Authentication (uses symmetric key system)
If A wants to prove its identity to B, that's authentication. Or more precisely, it's an End-point authentication. If A was able to visit B, then it would be super easy to prove its identity. But in the network, the only way that authentication can be done is via packets sent over the network.
Authentication of A to B:
A sends 'hello' to B. A receives nonce 'r' (number used once in a lifetime) from B. A sends K(r) to B.
Preconditions: K is a symmetric key that A and B has between them before this exchange.
Guarantees: no playback attack (because nonce is valid for one-time use, then expires)

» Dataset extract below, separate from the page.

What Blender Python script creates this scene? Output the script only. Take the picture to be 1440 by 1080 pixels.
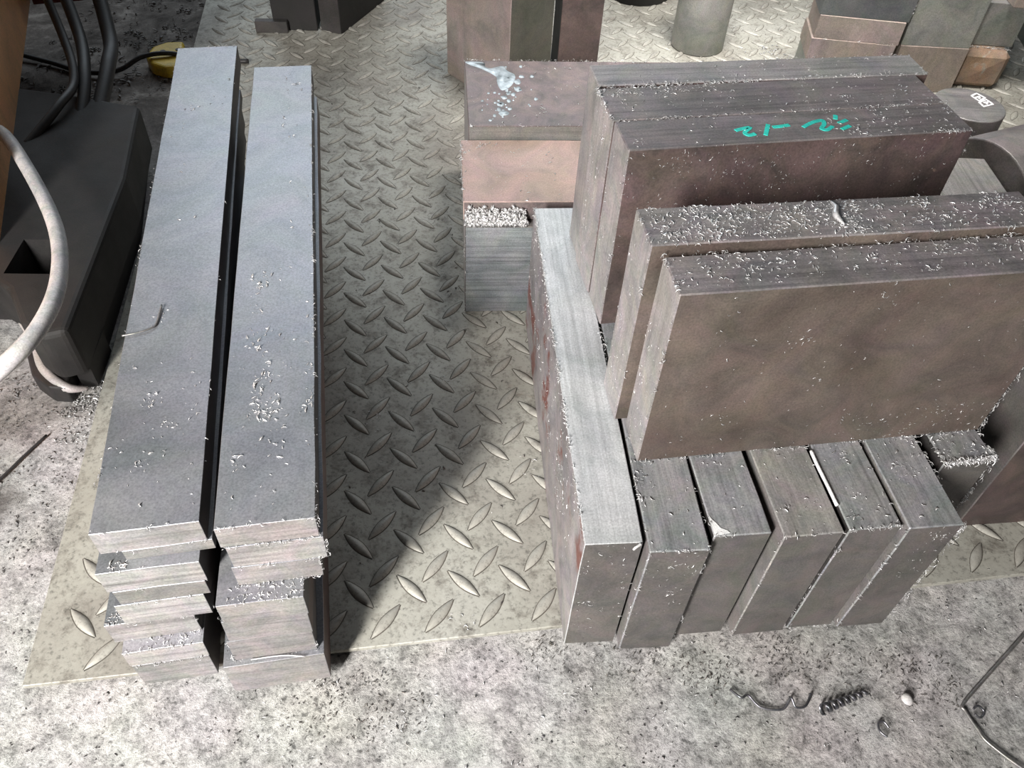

Email security (uses both public key system and symmetric key system)
A to send email to B:
This method guarantees guarantee:
- Receiver authentication: Ks can only be retrieved by B.
- Sender authentication: A's digital signature, privKeyOfA(H(m)), can be verified by B using pubKeyOfA
- Message integrity: tampering of m can be detected by B through H(m) matching
- Confidentiality: Ks is used for symmetric key system that encrypts message m.
SSL (uses both public key system and symmetric key system)
SSL is a protocol that sits at the bottom of application layer, and is 's' of 'https'.
It works in these steps:
1. TCP handshake
2. SSL handshake
3. Key derivation
4. Data transfer
SSL handshake is a little bit complex
- Client sends [nonce] to Server.
- Server sends [nonce, certificate, algorithm for encryption], where the algorithm chooses:
symmetric algorithm (eg AES)
public key algorithm (eg RSA)
MAC algorithm
- Client learns K+{server}, and creates PMS, and sends K+{server}(PMS) to server.
- Both client and server creates MS from nonces and PMS
- Client sends MAC(all sent messages) to Server, which Server checks against MAC(all received messages), vice versa. This prevents that the messages so far weren't tampered. The fact that nonce is part of these checks means that playback attack is prevented too.
Key derivation is a little bit funky
I don't fully understand what's happening, but we are using the shared MS to create 2 MAC keys and 2 encryption keys, all of which will be available for both client and server.
Data transfer
Simplest way to understand it is that we are using MS (symmetric key) for encryption. I'm not exactly sure how the decomposed version of MS (2 MAC keys and 2 encryption keys) is allowing for symmetric key system communication, so it's easier if you think of it as single MS key being used for encrypted communication.